Enter another complicatedly tangled web: racism and sexism. Given the sparseness of evidence related to these issues, I’m only tossing them out there because they relate to the story. The hows and whys of their relevance have not been clearly revealed and so are not really worth commenting on other than to mention that they are there. Sadly, racism and sexism are a serious problem when it comes to issues related to the sex industry. That’s pretty much all I can say to shed light on that aspect of the story. Again, if these accusations are true, they should be treated as another matter, and not be used to influence decisions about Chávez’ work in the sex industry. For similar reasons, I have to skip over many of the accusations found in the Chronicle, such as faculty calling Chávez a prostitute. It is silly, but not uncommon for people to exaggerate the role an individual has in the sex industry. I get accused of being a prostitute, as well, and most of my work is done at home, while I’m completely alone (it is impossible to have sex with someone for money when there’s not a someone there with you). I think these accusations come from a desire for those objecting to the industry to demonize individuals as much as possible and it is a elementary school playground tactic. The biggest difference seems to be that, as adults, those involved in this scandal get to let their lawyers do the name-calling for them.
The saddest aspect of this whole debate seems to be that a whole department in a school has been affected by, not Chávez’ actions, alone, but by the reaction that her peers had to her work as a performer. Her work, which should not have mattered, has such a stigma attached to it that her peers were incapable of dealing with it as adults. Their tantrums over how they feel has created chaos that the rest of the school has to deal with. I’m not going to paint Chávez as a lone victim, but I really don’t think she’s as guilty of creating a poor learning environment for her students as her peers appear to have been.
David Kroll, from PLoS suggests that Chávez resign:
Not knowing anything more about the case than the article in The Chronicle, the simplest resolution would seem to be that the faculty member in question resign.
While I understand his reasoning, the student experience is a very important thing to consider, I don’t really think that is the right answer. If this issue really is being fueled by the offended peers of Chávez, then her career is lost due to their callous, bully hands. Her actions as a phone dominatrix were not harmful and were not an example of an abuse of power. Regardless of if they looked like coercion, they shouldn’t be treated as if they are because we know, based on the information given in the Chronicle, that they weren’t. Allowing her picture to be taken was a mistake by Chávez, but only because of how society reacts to these things, not because she actually was doing something wrong. Should she be forced to resign over the picture, then it is more of a testament to the power of bigotry against someone who worked in the sex industry than an actual, rational response to the situation.

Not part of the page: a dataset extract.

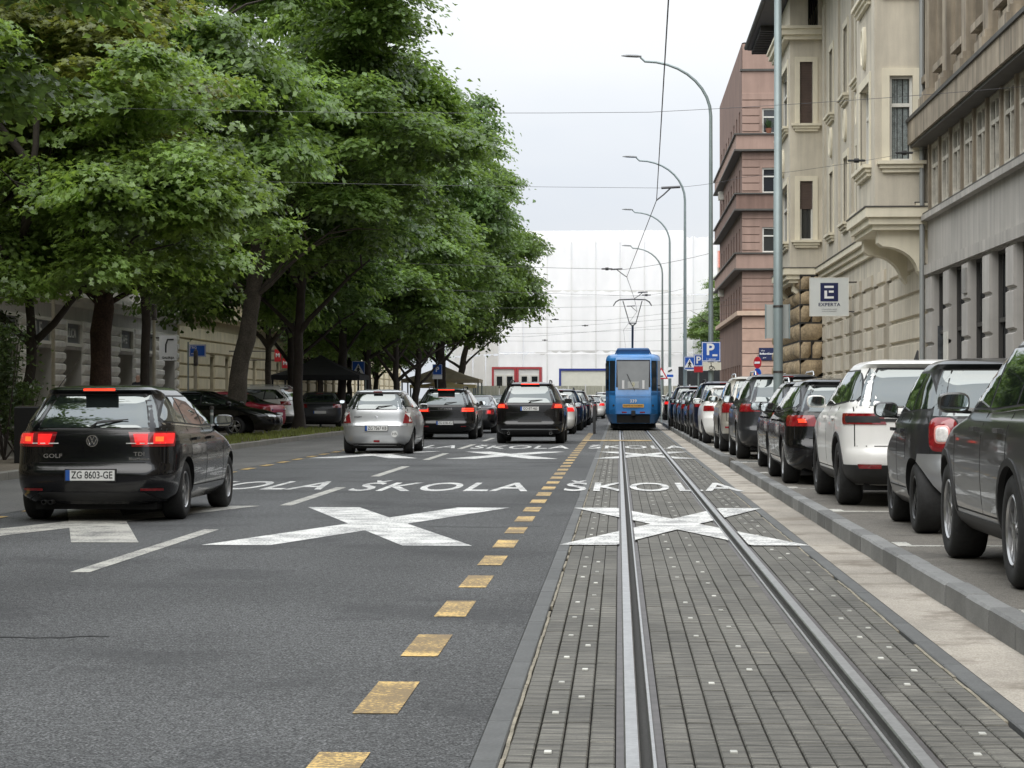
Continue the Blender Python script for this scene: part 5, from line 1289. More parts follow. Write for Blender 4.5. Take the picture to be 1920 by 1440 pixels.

As for the other accusations that exist in the comments and in the article, there’s no way for bystanders like myself and Kroll can’t really get enough information on them to take any objective stance, so we should really be responding to the whole thing with that in mind, and addressing only those issues which the Chronicle gives us sufficient evidence for.
*As a side note from someone who has been around in the industry for a while, the site Chávez worked for is an atypical contract arrangement. It doesn’t encourage the same safety standards that most other contracts do that allow people in the sex industry to keep their identities hidden. Further, in order to begin working for them, People Exchanging Power requires applicants to first pay for an information packet and then you can start working for them and, if you stick around for six weeks, you might get your money back. None of what is said to be in the information packet is something that couldn’t be put online someplace for performers. While it may not be the intention of PEP to do so, this stinks of a way to take advantage of people looking for this kind of work.
There is also a little deception in how they present your potential earnings on the site. While the website says that an individual makes $35-$50 per every hour of talk time, that doesn’t mean that you’ll be talking the whole time that you’re logged in to work for them. most companies have a range of per minute earning potential, but the catch is that you’re only going to make money when you’re talking and if there are large gaps of time between the calls you take, you are unlikely to make the kind of money they’re trying to imply.
**While I think my interviews with people are relevant and important to this article, I am aware that they cannot be considered something that was done with scientific rigor. While I do my best to preserve the scientific process as I go about my study of sex and the sex industry, I am only one person and my peers are not even close to including the diversity I would encounter were I ever able to have the exciting opportunity of doing a cross-sectional study.